Thursday, March 17, 2011

The role of government in increasing comparative advantage - Detroit's Big Three example

                               http://www.bnet.com/blog/auto-business/auto-industry-bailout-looks-like-a-long-shot/298

The situation on the US automobile market doesn't seem to be promising - American carmakers' market share is already less than 50%. It's hard to believe that just few decades back the Big Three (General Motors, Ford and Chrysler) had more than 70% of the market.

Can the Big Three really compete with foreign producers? I don't think so...

The main reason why is the fact that the US companies are burdened with huge amounts of health-care costs and pension obligations of thousands of retirees.

By 2007 GM had more than $60 billion of obligations, which is around $1,500 on a per-vehicle basis. That year UAW agreed to a partial reduction of social obligations for GM (from $61 billion to $46 billion) and Ford (approximately $5 billion reduction).
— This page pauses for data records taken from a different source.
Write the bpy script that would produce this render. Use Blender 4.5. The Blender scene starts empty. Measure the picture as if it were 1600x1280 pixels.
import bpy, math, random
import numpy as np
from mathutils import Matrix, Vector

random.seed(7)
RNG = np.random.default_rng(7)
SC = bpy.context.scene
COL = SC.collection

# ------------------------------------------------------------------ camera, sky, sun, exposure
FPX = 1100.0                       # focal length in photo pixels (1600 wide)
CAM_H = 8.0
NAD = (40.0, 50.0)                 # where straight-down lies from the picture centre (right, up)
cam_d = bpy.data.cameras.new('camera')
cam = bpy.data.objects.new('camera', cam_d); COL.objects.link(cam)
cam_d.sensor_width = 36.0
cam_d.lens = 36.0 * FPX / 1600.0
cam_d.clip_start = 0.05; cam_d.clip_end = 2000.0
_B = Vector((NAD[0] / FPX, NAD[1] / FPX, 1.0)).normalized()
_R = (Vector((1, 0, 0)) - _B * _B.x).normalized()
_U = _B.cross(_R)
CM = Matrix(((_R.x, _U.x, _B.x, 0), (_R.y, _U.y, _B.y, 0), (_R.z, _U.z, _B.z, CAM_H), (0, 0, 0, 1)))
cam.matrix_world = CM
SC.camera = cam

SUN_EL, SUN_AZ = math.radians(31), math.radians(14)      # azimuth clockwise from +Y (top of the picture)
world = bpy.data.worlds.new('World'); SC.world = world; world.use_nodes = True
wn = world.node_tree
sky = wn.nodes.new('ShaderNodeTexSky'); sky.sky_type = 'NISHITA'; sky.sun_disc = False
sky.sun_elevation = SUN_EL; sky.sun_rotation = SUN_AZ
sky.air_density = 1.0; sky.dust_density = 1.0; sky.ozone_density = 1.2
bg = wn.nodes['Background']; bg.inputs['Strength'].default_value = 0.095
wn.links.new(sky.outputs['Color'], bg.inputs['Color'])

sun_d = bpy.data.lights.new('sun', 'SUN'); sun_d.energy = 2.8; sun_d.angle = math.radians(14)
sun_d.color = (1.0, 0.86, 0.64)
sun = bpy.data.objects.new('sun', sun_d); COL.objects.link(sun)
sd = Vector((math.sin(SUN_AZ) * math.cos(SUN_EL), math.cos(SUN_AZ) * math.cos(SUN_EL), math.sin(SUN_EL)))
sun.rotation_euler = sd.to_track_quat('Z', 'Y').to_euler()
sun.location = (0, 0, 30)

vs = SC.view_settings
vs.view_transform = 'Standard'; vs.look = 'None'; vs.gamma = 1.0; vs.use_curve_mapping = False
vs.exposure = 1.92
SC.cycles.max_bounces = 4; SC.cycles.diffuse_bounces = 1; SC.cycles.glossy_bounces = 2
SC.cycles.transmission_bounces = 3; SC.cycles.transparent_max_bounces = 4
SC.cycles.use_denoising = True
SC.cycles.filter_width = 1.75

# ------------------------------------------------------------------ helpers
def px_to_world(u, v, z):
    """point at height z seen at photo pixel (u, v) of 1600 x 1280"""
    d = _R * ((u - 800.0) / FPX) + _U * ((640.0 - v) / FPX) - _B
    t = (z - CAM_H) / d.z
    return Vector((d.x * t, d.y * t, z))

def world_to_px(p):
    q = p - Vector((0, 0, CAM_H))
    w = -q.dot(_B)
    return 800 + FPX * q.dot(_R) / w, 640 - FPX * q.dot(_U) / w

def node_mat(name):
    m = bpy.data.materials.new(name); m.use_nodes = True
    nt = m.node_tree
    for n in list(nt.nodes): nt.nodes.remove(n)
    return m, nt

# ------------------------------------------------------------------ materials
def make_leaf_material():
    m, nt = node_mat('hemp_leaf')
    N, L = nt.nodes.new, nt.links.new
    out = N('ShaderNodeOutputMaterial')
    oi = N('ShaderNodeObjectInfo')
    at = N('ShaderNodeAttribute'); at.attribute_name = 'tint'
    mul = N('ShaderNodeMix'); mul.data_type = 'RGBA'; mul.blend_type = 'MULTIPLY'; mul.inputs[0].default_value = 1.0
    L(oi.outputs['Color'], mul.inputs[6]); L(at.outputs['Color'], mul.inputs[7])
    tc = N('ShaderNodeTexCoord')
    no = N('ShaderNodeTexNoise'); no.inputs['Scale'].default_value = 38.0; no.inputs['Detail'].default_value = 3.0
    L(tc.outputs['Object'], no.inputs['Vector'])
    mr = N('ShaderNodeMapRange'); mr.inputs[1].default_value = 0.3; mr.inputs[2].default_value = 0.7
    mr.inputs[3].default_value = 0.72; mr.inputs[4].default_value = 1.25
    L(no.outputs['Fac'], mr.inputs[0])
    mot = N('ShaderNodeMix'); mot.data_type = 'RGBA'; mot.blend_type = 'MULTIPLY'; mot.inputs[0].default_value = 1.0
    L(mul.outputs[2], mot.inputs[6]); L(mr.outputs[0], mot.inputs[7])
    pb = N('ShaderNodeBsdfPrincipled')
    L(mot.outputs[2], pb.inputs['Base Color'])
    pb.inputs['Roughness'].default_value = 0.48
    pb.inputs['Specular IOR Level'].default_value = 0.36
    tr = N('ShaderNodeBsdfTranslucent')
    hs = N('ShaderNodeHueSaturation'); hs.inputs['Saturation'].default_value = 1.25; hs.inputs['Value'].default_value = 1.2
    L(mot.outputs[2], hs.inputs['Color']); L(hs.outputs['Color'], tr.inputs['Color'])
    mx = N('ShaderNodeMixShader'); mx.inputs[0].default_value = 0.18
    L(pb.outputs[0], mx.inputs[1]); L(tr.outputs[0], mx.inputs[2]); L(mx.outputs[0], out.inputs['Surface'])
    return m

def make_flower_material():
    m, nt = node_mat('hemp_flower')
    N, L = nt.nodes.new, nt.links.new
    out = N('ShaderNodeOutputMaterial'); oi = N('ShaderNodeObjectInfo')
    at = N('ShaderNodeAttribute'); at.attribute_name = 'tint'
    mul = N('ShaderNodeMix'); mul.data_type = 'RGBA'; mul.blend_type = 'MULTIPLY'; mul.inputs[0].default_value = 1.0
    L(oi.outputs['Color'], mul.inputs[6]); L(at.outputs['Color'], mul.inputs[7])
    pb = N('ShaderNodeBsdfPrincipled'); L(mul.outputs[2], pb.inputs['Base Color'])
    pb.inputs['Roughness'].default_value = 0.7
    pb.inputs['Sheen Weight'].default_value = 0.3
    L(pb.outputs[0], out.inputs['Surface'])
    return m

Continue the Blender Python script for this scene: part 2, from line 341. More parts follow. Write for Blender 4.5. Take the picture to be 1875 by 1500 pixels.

But even with those reductions the US carmakers can hardly compete with foreign auto companies, which are based in countries that have national health-care systems.
It all proves that health care is still one of the biggest issues in the US, the solution has to be found if the government wants to keep the business running and wants to increase competiveness of the US companies.

Comparative advantage in a particular industry can be created through the mobilization of resources: labor, technology, capital; and government can be actively involved in creating such industrial policies, which could promote and boost dynamic comparative advantage (Carbaugh R. 2009).

Thus, it is obvious that industrial strategy in the US automobile industry needs to be reconsidered.